Except that unlike with runners - who are tested against a single skill, in which a 1% improvement of physical performance means a gold medal, soldiers are tested in a variety of ways, in which mere physical strength, even boosted by 10, 20% will not boost your chances of victory all that much.
Need I remind you about that little thing Samuel Colt did?
If you read the entirety of the linked article and its links(0) you would find that when males and females compete in ways that include several/many physical attributes, the deltas are larger than for one attribute. IOW, top male sprinters may only be 1 1/8x (1.125x) faster than top female sprinters, but male top basketball players(1)

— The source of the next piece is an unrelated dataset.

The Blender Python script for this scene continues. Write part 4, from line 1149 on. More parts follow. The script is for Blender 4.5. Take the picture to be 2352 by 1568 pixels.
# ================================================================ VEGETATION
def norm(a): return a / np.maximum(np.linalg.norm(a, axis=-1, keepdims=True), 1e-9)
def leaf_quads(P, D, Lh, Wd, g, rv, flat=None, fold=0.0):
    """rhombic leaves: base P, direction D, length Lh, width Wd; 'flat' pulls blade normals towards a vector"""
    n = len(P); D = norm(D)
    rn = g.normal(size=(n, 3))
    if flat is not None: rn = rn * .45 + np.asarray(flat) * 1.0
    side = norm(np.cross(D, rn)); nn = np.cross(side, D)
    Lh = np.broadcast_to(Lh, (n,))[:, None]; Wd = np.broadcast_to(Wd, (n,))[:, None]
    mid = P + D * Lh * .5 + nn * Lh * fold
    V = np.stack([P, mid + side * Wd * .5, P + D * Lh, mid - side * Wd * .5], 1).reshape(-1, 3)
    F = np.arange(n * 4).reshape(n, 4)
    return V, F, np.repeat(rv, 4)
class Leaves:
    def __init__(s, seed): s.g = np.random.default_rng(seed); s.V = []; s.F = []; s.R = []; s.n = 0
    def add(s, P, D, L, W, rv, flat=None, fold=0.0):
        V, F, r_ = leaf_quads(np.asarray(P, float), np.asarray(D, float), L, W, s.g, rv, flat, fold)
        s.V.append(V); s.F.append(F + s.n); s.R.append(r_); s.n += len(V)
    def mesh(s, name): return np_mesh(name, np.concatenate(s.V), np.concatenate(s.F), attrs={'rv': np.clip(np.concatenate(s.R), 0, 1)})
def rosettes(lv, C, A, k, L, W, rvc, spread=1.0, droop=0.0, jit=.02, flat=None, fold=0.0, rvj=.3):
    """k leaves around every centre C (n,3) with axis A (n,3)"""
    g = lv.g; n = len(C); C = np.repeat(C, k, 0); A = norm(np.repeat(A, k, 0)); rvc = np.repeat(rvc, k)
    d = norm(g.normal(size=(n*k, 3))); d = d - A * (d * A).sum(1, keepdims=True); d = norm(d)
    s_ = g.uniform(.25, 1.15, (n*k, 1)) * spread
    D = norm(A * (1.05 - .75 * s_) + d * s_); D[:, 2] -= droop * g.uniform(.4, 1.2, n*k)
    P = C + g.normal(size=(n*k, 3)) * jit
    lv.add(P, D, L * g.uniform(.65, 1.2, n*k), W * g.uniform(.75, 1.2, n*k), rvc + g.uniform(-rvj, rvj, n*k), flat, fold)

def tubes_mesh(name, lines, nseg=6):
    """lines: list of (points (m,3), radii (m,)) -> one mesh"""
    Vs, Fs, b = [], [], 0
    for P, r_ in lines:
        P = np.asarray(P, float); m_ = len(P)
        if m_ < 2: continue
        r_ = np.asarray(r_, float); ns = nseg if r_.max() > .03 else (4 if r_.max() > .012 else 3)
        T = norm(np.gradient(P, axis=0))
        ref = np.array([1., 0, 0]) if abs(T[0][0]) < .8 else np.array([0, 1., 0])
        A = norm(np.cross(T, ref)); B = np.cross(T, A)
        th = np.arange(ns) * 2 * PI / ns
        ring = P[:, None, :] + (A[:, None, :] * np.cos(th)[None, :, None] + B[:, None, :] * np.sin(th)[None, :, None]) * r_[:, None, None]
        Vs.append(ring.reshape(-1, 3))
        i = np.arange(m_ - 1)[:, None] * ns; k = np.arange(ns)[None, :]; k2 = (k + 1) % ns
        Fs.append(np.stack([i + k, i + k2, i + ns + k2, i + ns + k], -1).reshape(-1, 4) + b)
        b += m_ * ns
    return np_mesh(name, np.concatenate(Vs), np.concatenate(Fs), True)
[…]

wipe the floor with top female basketball players. Basketball calls on several attributes where females are lacking and the total task disadvantage is greater than the sum of the disadvantages.
We don't have "Top Men's Basketball Team vs Top Women's Basketball Team" or "Men's All-Star Team vs Women's All-Star Team" games because it would not be fun to watch a one-sided blowout and we, as a society, generally do not like watching women get the crap kicked out of them on the teevee(2). Also, such a spectacle would be Bad for the (Feminist) Movement.

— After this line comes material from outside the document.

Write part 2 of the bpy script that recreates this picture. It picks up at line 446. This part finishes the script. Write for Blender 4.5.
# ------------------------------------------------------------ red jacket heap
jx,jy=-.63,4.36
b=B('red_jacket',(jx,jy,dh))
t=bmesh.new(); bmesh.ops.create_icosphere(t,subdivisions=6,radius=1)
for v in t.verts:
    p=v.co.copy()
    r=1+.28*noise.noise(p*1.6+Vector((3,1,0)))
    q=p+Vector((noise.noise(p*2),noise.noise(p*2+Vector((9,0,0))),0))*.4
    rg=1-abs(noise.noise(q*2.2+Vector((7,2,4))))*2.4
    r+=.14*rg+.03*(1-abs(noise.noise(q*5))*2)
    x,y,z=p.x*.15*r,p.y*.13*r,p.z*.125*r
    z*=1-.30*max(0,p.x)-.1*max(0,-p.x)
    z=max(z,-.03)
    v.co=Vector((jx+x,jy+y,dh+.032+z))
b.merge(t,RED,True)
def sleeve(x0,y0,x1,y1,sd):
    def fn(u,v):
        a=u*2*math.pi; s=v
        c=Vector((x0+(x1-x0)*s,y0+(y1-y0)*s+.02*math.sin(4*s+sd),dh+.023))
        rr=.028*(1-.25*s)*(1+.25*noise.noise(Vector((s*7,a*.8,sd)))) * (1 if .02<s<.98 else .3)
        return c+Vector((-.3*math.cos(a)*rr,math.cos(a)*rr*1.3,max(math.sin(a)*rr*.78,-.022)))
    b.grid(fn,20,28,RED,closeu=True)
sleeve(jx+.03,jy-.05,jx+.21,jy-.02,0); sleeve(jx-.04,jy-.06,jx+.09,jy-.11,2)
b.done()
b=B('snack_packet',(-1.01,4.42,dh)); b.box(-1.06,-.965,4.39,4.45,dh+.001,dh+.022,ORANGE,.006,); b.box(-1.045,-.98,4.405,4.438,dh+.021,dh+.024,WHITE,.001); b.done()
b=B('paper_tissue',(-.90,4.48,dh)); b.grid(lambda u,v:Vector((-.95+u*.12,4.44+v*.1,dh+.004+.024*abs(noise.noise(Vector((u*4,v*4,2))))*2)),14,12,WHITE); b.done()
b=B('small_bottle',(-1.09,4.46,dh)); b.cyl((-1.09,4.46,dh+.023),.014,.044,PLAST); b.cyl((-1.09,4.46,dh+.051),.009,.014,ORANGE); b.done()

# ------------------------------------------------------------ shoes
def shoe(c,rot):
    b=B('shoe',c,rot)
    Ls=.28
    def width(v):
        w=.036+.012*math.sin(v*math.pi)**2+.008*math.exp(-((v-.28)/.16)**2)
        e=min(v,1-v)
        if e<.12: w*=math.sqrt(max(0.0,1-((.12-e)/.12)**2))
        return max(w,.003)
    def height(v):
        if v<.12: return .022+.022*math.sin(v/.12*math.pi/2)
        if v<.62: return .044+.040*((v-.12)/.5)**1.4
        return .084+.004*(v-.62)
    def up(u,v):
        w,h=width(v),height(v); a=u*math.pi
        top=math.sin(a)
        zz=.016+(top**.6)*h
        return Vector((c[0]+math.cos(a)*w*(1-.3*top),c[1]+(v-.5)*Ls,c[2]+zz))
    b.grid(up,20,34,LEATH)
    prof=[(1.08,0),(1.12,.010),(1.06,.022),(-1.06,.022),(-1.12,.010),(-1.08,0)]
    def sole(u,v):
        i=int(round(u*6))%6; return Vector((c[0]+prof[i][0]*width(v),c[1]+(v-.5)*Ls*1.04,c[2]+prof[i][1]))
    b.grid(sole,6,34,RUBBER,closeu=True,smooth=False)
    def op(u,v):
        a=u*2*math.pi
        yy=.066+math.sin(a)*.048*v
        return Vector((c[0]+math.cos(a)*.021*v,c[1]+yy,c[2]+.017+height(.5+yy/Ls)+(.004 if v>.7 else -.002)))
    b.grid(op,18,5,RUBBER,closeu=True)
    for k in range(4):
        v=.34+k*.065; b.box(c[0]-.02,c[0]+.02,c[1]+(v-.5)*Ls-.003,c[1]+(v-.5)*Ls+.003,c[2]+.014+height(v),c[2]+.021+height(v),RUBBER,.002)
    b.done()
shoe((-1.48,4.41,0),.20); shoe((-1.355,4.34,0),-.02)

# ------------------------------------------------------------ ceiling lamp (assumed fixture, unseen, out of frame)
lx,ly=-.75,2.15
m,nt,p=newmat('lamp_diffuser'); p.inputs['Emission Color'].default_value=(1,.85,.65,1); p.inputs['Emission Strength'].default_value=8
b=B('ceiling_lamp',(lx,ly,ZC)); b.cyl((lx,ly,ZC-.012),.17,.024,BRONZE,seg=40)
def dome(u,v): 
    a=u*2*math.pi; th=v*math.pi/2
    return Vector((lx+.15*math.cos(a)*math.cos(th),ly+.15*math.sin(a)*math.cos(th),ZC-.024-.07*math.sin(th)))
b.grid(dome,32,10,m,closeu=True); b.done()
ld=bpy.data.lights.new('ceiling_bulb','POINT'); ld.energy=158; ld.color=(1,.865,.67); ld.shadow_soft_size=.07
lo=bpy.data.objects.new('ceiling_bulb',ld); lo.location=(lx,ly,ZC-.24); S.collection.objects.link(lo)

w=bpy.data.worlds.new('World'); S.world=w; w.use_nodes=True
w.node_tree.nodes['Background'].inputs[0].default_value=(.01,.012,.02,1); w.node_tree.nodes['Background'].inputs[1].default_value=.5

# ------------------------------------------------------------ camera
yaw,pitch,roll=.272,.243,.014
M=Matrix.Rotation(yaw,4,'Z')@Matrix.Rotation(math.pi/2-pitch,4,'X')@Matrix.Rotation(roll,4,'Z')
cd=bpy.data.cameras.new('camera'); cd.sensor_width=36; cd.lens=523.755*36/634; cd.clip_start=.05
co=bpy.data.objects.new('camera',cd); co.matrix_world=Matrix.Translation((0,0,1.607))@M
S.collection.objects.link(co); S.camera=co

Then, there are issues of unit cohesion, elevated cost to train to the same standard(3), etc., etc. Frankly, it is just a mess and no number of movies by James Cameron or Joss Whedon will make sense of it.
"God created man, Sam Colt made them equal."

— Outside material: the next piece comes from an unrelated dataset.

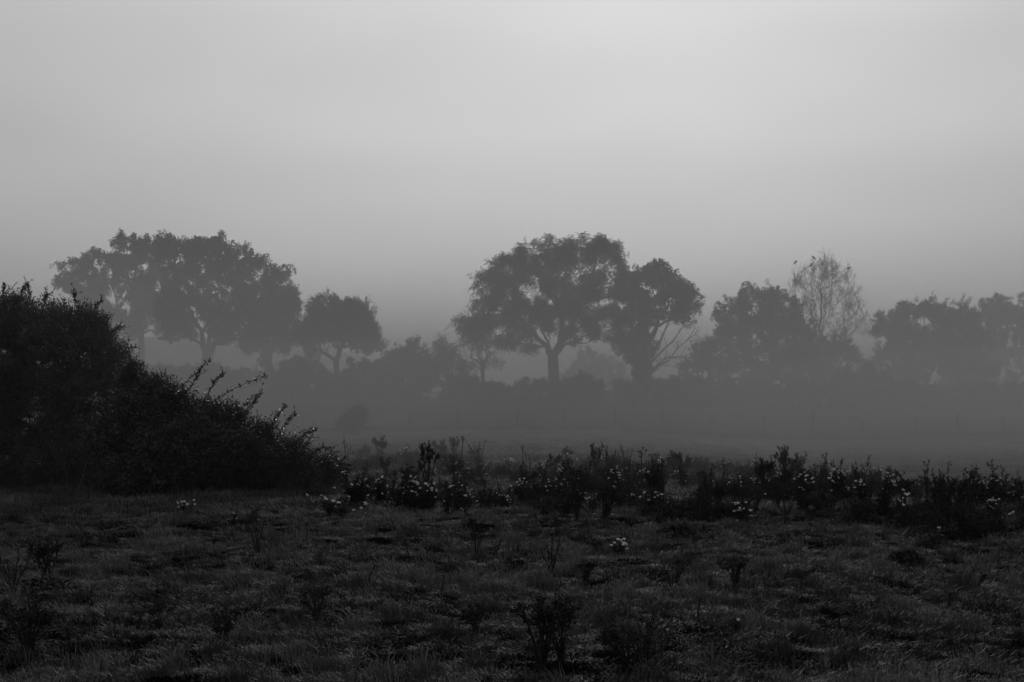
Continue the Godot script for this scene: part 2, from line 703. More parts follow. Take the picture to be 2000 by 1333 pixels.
func mist() -> void:
	# the bank of ground mist that lies over the field beyond the weeds; it thickens in steps
	for b in [[28.5, 0.0048, 10.0], [35.0, 0.0053, 13.0], [32.0, 0.0040, 5.2]]:
		var f := FogVolume.new()
		f.shape = RenderingServer.FOG_VOLUME_SHAPE_BOX
		f.size = Vector3(700, b[2] + 4.0, 430.0 - b[0])
		f.position = Vector3(0, (b[2] - 4.0) * 0.5, -(430.0 + b[0]) * 0.5)
		haze_of(f, b[1], "pale bank of ground mist lying over the field")
	# denser drifts in it
	for b in [[30.0, -140.0, 60.0, 13.0, 30.0, 0.008], [2.0, -122.0, 34.0, 9.0, 26.0, 0.010], [-46.0, -142.0, 50.0, 12.0, 40.0, 0.006], [26.0, -62.0, 50.0, 7.0, 34.0, 0.0045], [-6.0, -58.0, 60.0, 6.0, 30.0, 0.004]]:
		var f := FogVolume.new()
		f.shape = RenderingServer.FOG_VOLUME_SHAPE_ELLIPSOID
		f.size = Vector3(b[2], b[3], b[4])
		f.position = Vector3(b[0], land(b[0], b[1]) + b[3] * 0.2, b[1])
		haze_of(f, b[5], "denser drift of mist hanging in the field")


func haze_of(f: FogVolume, density: float, label: String) -> void:
	f.name = numbered("mist")
	var m := FogMaterial.new()
	m.albedo = Color(0.975, 0.975, 0.975)
	m.density = density
	f.material = m
	f.set_meta("kind", "stuff")
	f.set_meta("label", label)
	f.set_meta("category", "mist")
	add_child(f, true)


func ground() -> void:
	var rows := PackedFloat32Array()
	var d := -60.0
	while d < 430.0:
		rows.append(d)
		d += 0.16 if d > 8.0 and d < 28.0 else 0.3 if d > 6.0 and d < 50.0 else 1.5 if d > -10.0 and d < 120.0 else 8.0
	rows.append(430.0)
	var cols := 220
	var v := PackedVector3Array()
	var n := PackedVector3Array()
	var c := PackedColorArray()
	var ix := PackedInt32Array()
	for r in rows.size():
		var half := maxf(70.0, rows[r] * 1.1)
		for k in cols + 1:
			var t := 2.0 * k / cols - 1.0
			var x := half * (0.16 * t + 0.84 * t * t * t * absf(t))
			var z := -rows[r]
			var e := 0.12 if rows[r] < 50.0 else 0.8
			var y := land(x, z)
			v.append(Vector3(x, y, z))
			n.append(Vector3(y - land(x + e, z), e, y - land(x, z + e)).normalized())
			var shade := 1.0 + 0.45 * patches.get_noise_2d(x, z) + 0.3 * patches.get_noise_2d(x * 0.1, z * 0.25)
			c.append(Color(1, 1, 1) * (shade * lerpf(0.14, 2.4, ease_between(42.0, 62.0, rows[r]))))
	for r in rows.size() - 1:
		for k in cols:
			var a := r * (cols + 1) + k
			var b := a + cols + 1
			ix.append_array([a, b, a + 1, a + 1, b, b + 1])
	var arr := []
	arr.resize(Mesh.ARRAY_MAX)
	arr[Mesh.ARRAY_VERTEX] = v
	arr[Mesh.ARRAY_NORMAL] = n
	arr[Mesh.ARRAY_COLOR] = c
	arr[Mesh.ARRAY_INDEX] = ix
	var m := ArrayMesh.new()
	m.add_surface_from_arrays(Mesh.PRIMITIVE_TRIANGLES, arr)
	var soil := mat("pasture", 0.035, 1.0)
	soil.specular_mode = BaseMaterial3D.SPECULAR_DISABLED
	var noise := FastNoiseLite.new()
	noise.seed = 3
	noise.frequency = 0.03
	noise.fractal_octaves = 5
	var rough := NoiseTexture2D.new()
	rough.width = 512
	rough.height = 512
	rough.seamless = true
	rough.as_normal_map = true
	rough.bump_strength = 9.0
	rough.noise = noise
	soil.normal_enabled = true
	soil.normal_texture = rough
	soil.normal_scale = 1.0
	soil.uv1_triplanar = true
	soil.uv1_world_triplanar = true
	soil.uv1_scale = Vector3(0.5, 0.5, 0.5)
	m.surface_set_material(0, soil)
	var o := MeshInstance3D.new()
	o.name = "ground"
	o.mesh = m
	o.set_meta("kind", "structure")
	o.set_meta("label", "rough grazed pasture rising gently towards the hedge")
	o.set_meta("category", "ground")
	add_child(o)


func grass_clump(blades: int, spread: float, tall: float, wide: float, droop: float) -> Mesh:
	var g := Geo.new()
	for i in blades:
		var a := rnd(0, TAU)
		var at := Vector3(cos(a), 0, sin(a)) * spread * sqrt(rnd(0, 1))
		var b := rnd(0, TAU)
		var out := Vector3(cos(b), 0, sin(b))
		var h := tall * rnd(0.45, 1.15)
		var side := Vector3(-out.z, 0, out.x).rotated(Vector3.UP, rnd(-0.8, 0.8)) * wide * rnd(0.6, 1.2)
		var mid := at + Vector3(0, h * 0.6, 0) + out * h * droop * 0.35
		var tip := at + Vector3(0, h * rnd(0.75, 1.0), 0) + out * h * droop * rnd(0.7, 1.5)
		g.tint = Color.WHITE * (rnd(0.3, 1.1) if rnd(0, 1) > 0.12 else rnd(1.8, 4.0))
		at.y -= 0.03
		g.tri(at - side, at + side, mid + side * 0.7)
		g.tri(at - side, mid + side * 0.7, mid - side * 0.7)
		g.tri(mid - side * 0.7, mid + side * 0.7, tip)
	return g.mesh()


func grass() -> void:
	rng.seed = 77
	var blade := mat("grass_blade", 0.1, 0.6, 0.35, 0.45)
	var root := Node3D.new()
	root.name = "grass"
	root.set_meta("kind", "stuff")
	root.set_meta("label", "short tussocky grass covering the whole field")
	root.set_meta("category", "grass")
	add_child(root)
	var kinds := [
		grass_clump(36, 0.11, 0.075, 0.0034, 0.55), grass_clump(34, 0.12, 0.085, 0.0036, 0.7), grass_clump(36, 0.11, 0.065, 0.0032, 0.5),
		grass_clump(46, 0.11, 0.15, 0.0038, 0.6), grass_clump(90, 0.40, 0.14, 0.006, 0.8), grass_clump(90, 0.42, 0.12, 0.006, 0.9)]
	var places := [[], [], [], [], [], []]
	var tints := [PackedColorArray(), PackedColorArray(), PackedColorArray(), PackedColorArray(), PackedColorArray(), PackedColorArray()]
	var d := 8.0
	while d < 76.0:
		var near := d < 27.0
		var step := 0.092 if d < 18.0 else 0.12 if near else 0.22 if d < 40.0 else 0.36
		var half := d * 0.357 + 2.0 + d * 0.05
		var x := -half
		while x < half:
			var p := Vector3(x + rnd(-0.5, 0.5) * step, 0, -d + rnd(-0.5, 0.5) * step)
			x += step
			p.y = land(p.x, p.z)
			var patch := patches.get_noise_2d(p.x, p.z)
			var tuft := tufts.get_noise_2d(p.x * 1.6 + 40.0, p.z * 1.6)
			var wide := patches.get_noise_2d(p.x * 0.2 + 90.0, p.z * 0.4)
			var k := 0
			if near:
				k = rng.randi() % 3
				if tuft > 0.38 and rnd(0, 1) < 0.5:
					k = 3
			else:
				k = 4 + rng.randi() % 2
			var size := (0.72 + 0.5 * patch + 1.1 * tuft) * rnd(0.75, 1.25)
			if near and size < 0.36:
				continue
			size = clampf(size, 0.32, 1.9)
			var b := Basis(Vector3.UP, rnd(0, TAU)).scaled(Vector3(1, size, 1))
			places[k].append(Transform3D(b, p))
			var shade := clampf(0.85 + 1.7 * patch + 0.7 * wide, 0.12, 2.4) * rnd(0.65, 1.35)
			tints[k].append(Color(shade, shade, shade))
		d += step
	for k in kinds.size():
		if places[k].size():
			kinds[k].surface_set_material(0, blade)
			many("tufts", kinds[k], places[k], root, tints[k])
	# the longer, darker grass left uncut along the fence
	var rank := grass_clump(50, 0.35, 0.30, 0.008, 0.6)
	rank.surface_set_material(0, mat("rank_grass", 0.036, 0.9, 0.1))
	var along_fence := []
	for i in 1500:
		var t := rnd(0.0, 1.0)
		var p := fence_line(t)
		if rnd(0, 1) < 0.45:
			continue
		p.z += rnd(-0.5, 0.5) * rnd(0.2, 2.0)
		p.y = land(p.x, p.z)
		along_fence.append(Transform3D(Basis(Vector3.UP, rnd(0, TAU)).scaled(Vector3(1, rnd(0.5, 1.2), 1)), p))
	var o := many("long_grass", rank, along_fence, self)
	o.set_meta("label", "strip of long dark grass along the foot of the fence")
	o.set_meta("category", "grass")


func fence_line(t: float) -> Vector3:
	var x := lerpf(-16.5, 33.0, t)
	var z := -lerpf(73.0, 81.0, t)
	return Vector3(x, land(x, z), z)


func fence() -> void:
	var wood := mat("weathered_wood", 0.035, 0.9)
	var wire := mat("fence_wire", 0.12, 0.5)
	var root := thing("wire_fence", "post and wire stock fence crossing the misty field below the hedge", "fence", fence_line(0.0))
	rng.seed = 12
	var tops := []
	var n := 19
	for i in n:
		var p := fence_line((i + (rnd(-0.12, 0.12) if i > 0 and i < n - 1 else 0.0)) / (n - 1)) - root.position
		var g := Geo.new()
		var lean := Vector3(rnd(-0.09, 0.09), rnd(0.95, 1.3), rnd(-0.06, 0.06))
		var r := rnd(0.05, 0.065)
		g.tube(PackedVector3Array([p + Vector3(0, -0.2, 0), p + lean * 0.5, p + lean]), PackedFloat32Array([r, r, r * 0.92]), 8, true)
		part("post", g, wood, root)
		tops.append([p, lean])
	for k in 4:
		var g := Geo.new()
		var pts := PackedVector3Array()
		var rs := PackedFloat32Array()
		for t in tops:
			pts.append(t[0] + t[1] * (0.25 + 0.23 * k) + Vector3(0, 0, 0.062))
			rs.append(0.004)
		g.tube(pts, rs, 4)
		part("wire", g, wire, root)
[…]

Nice sentiment and very helpful, indeed, but not 100% backed by empirical evidence.
(0) Yes, kinda onerous and two links deep, so this is not "Why didn't you RTFA?" snark, but, "Hey, RTA because it is full of tasty factualness."
(1) Basketball using acceleration, top speed, mass, height, among other attributes
(2) But many seem to be just fine with them getting killed in far off lands for the benefit of illiterate pedophile goat herders.
(3) Yes, it costs more to train women to the same standard as men.